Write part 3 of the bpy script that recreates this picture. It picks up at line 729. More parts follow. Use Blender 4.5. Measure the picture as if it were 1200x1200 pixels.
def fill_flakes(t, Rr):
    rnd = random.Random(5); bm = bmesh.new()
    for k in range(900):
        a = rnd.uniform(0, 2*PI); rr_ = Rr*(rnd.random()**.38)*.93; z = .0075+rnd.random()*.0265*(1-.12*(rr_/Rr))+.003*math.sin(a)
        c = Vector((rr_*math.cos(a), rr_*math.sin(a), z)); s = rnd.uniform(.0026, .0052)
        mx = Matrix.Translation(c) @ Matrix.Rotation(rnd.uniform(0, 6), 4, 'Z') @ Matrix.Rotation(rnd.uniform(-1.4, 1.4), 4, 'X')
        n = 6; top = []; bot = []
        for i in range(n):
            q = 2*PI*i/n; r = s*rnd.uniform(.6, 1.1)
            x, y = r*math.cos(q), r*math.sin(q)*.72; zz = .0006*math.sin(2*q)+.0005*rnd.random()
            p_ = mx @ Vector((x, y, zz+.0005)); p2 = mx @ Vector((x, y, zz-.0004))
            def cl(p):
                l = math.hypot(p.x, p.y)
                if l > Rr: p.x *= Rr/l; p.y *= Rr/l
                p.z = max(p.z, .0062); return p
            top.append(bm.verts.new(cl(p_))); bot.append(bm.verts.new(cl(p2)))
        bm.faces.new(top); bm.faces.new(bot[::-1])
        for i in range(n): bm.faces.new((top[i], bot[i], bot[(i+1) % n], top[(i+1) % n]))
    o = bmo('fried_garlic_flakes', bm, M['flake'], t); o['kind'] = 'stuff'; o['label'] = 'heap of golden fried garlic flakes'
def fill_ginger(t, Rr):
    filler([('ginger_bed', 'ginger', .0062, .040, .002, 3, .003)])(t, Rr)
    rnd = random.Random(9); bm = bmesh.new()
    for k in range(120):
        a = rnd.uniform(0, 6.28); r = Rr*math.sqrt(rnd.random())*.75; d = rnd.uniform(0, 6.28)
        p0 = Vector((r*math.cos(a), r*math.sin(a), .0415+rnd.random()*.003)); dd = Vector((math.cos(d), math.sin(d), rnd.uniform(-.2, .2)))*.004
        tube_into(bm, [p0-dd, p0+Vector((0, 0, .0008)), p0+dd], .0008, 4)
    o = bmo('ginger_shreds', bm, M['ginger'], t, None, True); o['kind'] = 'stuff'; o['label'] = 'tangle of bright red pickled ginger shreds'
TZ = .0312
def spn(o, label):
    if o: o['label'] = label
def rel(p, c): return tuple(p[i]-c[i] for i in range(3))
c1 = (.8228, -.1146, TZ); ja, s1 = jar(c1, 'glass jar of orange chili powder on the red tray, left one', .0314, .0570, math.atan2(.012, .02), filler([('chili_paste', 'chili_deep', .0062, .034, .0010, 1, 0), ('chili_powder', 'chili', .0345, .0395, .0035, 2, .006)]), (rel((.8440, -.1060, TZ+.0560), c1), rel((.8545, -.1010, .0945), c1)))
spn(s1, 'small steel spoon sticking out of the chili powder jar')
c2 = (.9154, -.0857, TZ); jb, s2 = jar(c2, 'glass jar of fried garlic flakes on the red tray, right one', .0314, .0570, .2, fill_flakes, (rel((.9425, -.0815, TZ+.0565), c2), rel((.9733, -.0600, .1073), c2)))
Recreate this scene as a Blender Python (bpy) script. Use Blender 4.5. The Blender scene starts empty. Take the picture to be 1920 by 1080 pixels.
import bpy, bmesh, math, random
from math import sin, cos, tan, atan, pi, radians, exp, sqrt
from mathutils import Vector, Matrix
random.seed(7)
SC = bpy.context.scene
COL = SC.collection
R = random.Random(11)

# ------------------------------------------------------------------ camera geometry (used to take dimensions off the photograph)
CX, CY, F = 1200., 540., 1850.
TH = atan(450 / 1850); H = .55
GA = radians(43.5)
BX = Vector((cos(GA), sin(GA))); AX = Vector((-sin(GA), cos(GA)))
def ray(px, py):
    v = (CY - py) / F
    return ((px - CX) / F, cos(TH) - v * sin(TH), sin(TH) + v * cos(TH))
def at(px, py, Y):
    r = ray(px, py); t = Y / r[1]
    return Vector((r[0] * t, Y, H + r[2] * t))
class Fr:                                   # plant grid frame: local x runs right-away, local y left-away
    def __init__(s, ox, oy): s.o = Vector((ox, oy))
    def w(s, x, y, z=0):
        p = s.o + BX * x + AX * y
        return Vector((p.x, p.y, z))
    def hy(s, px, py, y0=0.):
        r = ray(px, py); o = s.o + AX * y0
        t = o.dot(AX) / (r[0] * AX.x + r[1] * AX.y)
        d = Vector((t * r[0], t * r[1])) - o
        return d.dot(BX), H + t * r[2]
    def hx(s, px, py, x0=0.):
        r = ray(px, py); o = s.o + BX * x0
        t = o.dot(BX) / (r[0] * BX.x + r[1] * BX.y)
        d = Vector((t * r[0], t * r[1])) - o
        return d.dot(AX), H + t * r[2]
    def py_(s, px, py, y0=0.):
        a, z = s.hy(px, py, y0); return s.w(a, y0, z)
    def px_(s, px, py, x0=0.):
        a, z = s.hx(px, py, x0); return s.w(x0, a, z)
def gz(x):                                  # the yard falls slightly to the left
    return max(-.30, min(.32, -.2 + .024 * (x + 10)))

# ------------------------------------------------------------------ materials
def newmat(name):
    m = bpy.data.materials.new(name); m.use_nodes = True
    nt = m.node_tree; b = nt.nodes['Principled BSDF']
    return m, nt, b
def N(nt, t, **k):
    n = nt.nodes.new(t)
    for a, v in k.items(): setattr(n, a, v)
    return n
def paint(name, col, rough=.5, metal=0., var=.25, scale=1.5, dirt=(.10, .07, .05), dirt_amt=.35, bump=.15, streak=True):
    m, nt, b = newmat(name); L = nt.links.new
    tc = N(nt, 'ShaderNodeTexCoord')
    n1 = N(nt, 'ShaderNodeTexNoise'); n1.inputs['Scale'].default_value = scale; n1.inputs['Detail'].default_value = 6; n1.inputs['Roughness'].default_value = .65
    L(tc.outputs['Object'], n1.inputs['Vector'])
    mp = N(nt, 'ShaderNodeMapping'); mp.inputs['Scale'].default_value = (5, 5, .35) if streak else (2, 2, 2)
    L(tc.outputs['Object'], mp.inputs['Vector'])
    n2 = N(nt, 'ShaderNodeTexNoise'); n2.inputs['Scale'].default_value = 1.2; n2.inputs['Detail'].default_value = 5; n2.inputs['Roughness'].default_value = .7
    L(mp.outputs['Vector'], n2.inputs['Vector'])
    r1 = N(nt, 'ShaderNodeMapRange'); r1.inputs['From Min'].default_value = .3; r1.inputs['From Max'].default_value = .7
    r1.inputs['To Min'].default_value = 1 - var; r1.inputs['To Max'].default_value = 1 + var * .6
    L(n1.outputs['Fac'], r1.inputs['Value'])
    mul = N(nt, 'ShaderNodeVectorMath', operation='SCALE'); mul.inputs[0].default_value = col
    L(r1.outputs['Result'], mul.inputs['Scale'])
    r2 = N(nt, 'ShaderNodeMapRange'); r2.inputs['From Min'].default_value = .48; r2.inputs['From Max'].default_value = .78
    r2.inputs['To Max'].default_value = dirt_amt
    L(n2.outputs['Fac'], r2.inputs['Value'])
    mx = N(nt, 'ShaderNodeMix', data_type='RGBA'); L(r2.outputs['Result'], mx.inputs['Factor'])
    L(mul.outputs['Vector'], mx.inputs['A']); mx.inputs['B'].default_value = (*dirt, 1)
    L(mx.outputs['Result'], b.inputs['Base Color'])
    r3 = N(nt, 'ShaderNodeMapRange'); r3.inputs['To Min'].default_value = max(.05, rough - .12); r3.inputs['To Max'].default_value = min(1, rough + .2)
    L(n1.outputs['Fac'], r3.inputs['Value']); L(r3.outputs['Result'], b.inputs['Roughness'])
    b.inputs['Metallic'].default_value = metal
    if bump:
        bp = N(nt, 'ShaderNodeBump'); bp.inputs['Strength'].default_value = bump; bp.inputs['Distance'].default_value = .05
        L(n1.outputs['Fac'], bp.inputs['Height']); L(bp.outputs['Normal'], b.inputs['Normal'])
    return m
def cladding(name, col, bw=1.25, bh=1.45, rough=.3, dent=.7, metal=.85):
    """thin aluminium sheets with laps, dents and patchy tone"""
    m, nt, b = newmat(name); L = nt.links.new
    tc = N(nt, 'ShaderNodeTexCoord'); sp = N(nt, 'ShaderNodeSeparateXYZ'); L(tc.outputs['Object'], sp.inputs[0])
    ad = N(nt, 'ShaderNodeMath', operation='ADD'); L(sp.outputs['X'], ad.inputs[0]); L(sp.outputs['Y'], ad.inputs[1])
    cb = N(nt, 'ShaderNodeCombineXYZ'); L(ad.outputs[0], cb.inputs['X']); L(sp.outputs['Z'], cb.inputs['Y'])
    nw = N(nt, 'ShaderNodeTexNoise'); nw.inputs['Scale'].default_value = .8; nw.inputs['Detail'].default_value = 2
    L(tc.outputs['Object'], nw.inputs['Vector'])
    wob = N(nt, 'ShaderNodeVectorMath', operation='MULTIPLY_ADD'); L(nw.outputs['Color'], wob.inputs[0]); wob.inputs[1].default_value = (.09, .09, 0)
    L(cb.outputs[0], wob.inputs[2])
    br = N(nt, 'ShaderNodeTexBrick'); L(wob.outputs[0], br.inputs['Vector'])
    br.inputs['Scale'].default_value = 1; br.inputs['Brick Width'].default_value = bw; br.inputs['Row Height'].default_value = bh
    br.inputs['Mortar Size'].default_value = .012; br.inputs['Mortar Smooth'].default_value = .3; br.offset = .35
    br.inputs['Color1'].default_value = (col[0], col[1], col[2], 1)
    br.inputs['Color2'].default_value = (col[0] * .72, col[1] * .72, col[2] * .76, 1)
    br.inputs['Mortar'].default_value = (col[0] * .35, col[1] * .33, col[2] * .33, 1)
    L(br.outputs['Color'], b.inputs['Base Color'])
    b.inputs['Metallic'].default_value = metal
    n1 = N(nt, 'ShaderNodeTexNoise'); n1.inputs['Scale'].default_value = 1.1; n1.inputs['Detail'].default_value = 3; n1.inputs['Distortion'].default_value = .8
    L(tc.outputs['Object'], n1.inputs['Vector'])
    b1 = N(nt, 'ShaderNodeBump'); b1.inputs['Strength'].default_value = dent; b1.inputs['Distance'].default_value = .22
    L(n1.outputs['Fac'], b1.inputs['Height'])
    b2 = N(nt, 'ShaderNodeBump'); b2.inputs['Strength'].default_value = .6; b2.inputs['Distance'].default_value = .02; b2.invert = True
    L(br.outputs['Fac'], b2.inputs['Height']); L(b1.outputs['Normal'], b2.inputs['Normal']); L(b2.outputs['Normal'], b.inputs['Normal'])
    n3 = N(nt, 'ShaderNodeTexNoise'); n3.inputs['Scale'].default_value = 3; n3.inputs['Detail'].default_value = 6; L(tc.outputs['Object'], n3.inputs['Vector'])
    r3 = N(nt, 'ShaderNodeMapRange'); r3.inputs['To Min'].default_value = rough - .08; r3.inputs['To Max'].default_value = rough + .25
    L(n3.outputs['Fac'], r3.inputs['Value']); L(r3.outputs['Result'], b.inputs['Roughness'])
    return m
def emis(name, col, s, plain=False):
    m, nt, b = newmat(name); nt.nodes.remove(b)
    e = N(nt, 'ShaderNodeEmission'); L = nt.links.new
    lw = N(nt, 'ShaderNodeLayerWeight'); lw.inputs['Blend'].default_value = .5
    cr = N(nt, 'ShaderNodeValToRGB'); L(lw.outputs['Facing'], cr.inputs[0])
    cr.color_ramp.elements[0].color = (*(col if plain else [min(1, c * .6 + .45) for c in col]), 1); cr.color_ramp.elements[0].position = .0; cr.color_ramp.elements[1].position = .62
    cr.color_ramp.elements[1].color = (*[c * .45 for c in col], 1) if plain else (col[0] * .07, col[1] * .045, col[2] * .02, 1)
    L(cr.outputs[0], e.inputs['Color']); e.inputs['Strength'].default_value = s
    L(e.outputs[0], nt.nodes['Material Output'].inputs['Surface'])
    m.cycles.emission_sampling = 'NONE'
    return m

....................

▶ Set task:
From the entries above, give again exactly the lines running from the line with "Recreate this scene" to the line with "R = random.Random(11)"; include both of those lines.

▶ Solved exercise:
Recreate this scene as a Blender Python (bpy) script. Use Blender 4.5. The Blender scene starts empty. Take the picture to be 1920 by 1080 pixels.
import bpy, bmesh, math, random
from math import sin, cos, tan, atan, pi, radians, exp, sqrt
from mathutils import Vector, Matrix
random.seed(7)
SC = bpy.context.scene
COL = SC.collection
R = random.Random(11)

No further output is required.